- [Supplied material]:
*-*-*

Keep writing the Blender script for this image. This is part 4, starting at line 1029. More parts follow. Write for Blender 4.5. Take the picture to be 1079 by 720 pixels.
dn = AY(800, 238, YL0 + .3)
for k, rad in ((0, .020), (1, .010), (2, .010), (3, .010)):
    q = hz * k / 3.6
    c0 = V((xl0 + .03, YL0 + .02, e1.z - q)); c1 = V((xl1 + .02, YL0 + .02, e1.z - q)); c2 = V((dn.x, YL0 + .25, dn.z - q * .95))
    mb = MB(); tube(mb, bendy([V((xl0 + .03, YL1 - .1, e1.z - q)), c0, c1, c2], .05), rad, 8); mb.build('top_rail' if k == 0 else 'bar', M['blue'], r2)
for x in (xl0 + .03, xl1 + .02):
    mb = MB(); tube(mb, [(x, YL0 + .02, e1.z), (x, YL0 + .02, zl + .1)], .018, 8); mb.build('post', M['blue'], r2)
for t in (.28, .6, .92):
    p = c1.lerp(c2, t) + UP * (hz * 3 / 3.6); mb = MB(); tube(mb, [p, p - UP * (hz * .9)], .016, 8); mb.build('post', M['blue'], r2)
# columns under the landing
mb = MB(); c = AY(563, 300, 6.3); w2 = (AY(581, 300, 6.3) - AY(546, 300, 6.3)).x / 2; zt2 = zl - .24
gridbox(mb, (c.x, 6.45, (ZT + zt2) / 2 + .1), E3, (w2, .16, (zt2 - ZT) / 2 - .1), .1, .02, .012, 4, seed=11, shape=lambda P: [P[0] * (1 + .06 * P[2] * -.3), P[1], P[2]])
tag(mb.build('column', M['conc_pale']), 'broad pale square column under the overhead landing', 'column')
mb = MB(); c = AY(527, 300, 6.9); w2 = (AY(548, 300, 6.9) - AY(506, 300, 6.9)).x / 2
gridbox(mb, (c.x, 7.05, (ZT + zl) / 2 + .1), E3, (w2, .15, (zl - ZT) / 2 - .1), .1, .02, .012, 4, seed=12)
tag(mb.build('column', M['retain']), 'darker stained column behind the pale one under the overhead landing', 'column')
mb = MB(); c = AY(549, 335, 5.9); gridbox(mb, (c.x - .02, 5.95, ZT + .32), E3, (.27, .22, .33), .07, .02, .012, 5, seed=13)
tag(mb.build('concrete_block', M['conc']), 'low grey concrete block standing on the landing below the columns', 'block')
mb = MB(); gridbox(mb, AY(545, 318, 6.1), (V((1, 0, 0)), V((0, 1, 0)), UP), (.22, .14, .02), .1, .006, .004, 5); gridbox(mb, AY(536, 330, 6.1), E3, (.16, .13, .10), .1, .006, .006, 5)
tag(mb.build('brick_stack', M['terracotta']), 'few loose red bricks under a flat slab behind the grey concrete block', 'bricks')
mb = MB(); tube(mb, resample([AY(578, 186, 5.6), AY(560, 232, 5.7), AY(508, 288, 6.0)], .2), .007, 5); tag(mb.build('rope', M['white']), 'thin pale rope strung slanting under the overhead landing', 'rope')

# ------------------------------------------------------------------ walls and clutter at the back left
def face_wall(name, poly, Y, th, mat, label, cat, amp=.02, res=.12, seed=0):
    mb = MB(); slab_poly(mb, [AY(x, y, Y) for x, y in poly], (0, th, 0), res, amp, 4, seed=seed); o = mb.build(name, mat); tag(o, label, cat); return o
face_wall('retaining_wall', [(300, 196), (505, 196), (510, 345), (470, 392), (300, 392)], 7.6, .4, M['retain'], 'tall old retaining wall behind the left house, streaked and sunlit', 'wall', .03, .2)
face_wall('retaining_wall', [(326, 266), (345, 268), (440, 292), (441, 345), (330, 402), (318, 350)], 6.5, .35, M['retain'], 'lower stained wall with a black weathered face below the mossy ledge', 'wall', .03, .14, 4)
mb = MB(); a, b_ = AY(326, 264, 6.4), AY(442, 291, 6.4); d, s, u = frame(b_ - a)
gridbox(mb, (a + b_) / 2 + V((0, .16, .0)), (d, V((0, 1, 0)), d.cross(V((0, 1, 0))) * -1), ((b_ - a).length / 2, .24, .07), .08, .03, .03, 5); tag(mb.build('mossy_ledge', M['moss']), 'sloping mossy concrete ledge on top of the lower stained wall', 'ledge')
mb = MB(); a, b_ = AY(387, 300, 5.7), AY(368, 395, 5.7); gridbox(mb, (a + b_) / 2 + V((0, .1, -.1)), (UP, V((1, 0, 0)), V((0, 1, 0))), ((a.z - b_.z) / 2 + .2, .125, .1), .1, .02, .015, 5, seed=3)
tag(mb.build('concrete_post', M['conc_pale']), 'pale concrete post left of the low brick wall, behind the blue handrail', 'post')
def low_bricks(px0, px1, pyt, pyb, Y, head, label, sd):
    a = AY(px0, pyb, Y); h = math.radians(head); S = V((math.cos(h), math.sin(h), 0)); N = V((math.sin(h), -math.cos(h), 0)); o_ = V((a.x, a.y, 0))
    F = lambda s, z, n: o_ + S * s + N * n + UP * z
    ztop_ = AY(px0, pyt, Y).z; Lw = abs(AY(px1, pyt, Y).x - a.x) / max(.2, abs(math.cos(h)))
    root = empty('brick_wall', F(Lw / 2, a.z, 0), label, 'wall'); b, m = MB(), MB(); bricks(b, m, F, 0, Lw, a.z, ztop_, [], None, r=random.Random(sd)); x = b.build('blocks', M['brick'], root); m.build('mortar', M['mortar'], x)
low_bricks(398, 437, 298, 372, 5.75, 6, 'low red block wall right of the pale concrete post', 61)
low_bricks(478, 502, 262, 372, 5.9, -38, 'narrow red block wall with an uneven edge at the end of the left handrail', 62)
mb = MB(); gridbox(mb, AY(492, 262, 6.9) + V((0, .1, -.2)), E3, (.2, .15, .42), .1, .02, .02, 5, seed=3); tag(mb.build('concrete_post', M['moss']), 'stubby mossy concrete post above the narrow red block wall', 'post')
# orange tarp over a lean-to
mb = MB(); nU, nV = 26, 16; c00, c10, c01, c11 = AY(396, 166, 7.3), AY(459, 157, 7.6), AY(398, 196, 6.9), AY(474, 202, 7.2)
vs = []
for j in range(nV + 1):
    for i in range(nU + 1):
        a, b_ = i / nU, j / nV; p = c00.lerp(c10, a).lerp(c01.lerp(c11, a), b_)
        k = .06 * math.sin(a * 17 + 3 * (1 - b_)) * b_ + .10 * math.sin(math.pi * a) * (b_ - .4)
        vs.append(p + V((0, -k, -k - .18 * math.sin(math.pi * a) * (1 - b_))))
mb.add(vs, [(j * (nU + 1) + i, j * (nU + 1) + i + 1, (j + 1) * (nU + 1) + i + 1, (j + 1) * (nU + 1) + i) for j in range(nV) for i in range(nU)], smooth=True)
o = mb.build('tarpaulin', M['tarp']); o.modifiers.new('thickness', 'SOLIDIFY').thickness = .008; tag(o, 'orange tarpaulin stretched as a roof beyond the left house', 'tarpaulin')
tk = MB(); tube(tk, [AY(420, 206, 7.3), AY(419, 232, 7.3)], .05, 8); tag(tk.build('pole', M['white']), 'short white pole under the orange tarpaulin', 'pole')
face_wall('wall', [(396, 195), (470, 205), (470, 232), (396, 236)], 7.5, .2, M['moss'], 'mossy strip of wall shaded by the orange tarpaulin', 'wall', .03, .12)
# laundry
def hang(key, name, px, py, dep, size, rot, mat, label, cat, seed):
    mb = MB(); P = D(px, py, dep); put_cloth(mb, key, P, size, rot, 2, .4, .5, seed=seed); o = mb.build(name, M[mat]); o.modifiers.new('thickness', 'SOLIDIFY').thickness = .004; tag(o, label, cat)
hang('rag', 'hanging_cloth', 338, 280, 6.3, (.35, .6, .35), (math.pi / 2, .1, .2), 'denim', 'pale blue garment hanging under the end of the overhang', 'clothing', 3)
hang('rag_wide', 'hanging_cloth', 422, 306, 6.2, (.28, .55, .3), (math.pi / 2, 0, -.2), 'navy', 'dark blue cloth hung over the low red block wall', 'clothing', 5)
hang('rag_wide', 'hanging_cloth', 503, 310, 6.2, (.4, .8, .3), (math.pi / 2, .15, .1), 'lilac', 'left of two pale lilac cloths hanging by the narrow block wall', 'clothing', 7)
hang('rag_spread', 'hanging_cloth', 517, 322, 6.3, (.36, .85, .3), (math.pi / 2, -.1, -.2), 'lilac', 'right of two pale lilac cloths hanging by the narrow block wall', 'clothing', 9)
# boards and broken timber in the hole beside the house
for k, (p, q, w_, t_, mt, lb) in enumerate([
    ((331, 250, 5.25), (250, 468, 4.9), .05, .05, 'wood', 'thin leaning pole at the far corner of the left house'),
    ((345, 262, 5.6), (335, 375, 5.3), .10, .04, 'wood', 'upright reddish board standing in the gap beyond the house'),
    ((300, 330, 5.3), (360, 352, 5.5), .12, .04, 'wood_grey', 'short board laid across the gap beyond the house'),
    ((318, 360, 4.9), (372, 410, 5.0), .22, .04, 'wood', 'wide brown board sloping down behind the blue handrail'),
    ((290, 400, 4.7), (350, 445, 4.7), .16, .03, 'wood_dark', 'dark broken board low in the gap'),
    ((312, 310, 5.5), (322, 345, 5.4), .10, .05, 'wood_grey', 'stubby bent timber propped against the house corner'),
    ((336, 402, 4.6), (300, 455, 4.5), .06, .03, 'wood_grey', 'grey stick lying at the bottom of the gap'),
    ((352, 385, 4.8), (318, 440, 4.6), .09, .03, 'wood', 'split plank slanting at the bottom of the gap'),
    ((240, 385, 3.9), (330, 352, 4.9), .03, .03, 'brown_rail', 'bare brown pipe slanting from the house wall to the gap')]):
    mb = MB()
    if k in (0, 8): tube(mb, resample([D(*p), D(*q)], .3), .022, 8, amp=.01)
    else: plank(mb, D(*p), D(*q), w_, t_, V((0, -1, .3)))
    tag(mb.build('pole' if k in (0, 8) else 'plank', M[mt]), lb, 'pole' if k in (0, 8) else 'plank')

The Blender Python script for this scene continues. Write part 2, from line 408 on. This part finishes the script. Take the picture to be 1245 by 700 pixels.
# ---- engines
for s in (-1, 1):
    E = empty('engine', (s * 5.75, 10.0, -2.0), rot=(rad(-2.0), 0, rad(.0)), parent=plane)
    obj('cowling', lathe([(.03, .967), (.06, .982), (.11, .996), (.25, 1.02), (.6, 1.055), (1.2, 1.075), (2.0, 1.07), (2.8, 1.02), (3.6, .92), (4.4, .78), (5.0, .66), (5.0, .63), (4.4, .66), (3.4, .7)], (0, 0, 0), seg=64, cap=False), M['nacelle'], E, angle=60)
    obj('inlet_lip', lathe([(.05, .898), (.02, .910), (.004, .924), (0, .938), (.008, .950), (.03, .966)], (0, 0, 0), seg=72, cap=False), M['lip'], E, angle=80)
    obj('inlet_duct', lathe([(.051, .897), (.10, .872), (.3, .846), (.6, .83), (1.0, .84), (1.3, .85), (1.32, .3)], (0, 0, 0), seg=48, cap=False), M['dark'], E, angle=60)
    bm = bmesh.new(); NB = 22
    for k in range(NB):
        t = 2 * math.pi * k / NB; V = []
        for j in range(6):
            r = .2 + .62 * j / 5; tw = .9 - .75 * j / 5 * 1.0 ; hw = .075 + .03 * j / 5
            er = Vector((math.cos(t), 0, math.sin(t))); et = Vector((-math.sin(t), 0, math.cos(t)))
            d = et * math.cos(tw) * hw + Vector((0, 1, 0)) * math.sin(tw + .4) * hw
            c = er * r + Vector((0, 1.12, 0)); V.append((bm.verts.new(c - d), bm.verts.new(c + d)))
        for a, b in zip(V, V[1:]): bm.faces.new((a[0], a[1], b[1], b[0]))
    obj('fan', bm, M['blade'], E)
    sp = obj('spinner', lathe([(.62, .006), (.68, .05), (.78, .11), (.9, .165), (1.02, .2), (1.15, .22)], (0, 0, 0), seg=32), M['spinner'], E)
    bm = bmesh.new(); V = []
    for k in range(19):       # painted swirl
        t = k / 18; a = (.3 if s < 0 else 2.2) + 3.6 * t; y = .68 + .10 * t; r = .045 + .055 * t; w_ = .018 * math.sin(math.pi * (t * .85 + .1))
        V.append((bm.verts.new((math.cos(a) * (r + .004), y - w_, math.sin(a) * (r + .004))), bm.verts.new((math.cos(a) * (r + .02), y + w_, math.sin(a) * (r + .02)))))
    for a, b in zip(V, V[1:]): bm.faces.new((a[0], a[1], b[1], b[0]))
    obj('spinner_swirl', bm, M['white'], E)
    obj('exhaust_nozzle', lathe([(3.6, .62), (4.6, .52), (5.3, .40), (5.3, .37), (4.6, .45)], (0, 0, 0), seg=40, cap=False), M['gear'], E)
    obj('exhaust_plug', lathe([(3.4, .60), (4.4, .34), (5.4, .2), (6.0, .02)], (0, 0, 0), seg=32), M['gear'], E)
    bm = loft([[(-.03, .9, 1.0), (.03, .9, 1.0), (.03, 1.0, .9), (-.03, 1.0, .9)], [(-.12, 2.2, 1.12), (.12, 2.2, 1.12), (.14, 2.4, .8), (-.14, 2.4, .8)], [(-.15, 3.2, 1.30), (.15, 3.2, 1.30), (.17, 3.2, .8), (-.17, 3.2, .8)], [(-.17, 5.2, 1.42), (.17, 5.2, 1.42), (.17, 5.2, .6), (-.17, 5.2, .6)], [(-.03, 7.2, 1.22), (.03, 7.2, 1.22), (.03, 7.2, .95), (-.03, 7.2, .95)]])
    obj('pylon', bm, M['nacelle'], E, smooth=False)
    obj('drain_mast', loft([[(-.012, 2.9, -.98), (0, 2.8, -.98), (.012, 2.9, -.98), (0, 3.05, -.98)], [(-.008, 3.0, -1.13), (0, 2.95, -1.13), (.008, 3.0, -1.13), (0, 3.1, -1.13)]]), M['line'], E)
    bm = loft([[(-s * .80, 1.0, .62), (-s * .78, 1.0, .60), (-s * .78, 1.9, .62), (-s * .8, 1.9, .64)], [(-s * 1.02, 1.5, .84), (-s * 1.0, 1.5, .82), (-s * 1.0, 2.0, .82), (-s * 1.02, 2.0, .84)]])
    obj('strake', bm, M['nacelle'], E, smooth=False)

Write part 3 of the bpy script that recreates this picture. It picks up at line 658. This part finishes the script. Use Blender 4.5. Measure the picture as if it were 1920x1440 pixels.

*-*-*

- [Exercise aim]:
From the listing above, output exactly the run of lines that starts with the line containing "The Blender Python" and ends with the line containing "E = empty('engine', (s".

- [Solution]:
The Blender Python script for this scene continues. Write part 2, from line 408 on. This part finishes the script. Take the picture to be 1245 by 700 pixels.
# ---- engines
for s in (-1, 1):
    E = empty('engine', (s * 5.75, 10.0, -2.0), rot=(rad(-2.0), 0, rad(.0)), parent=plane)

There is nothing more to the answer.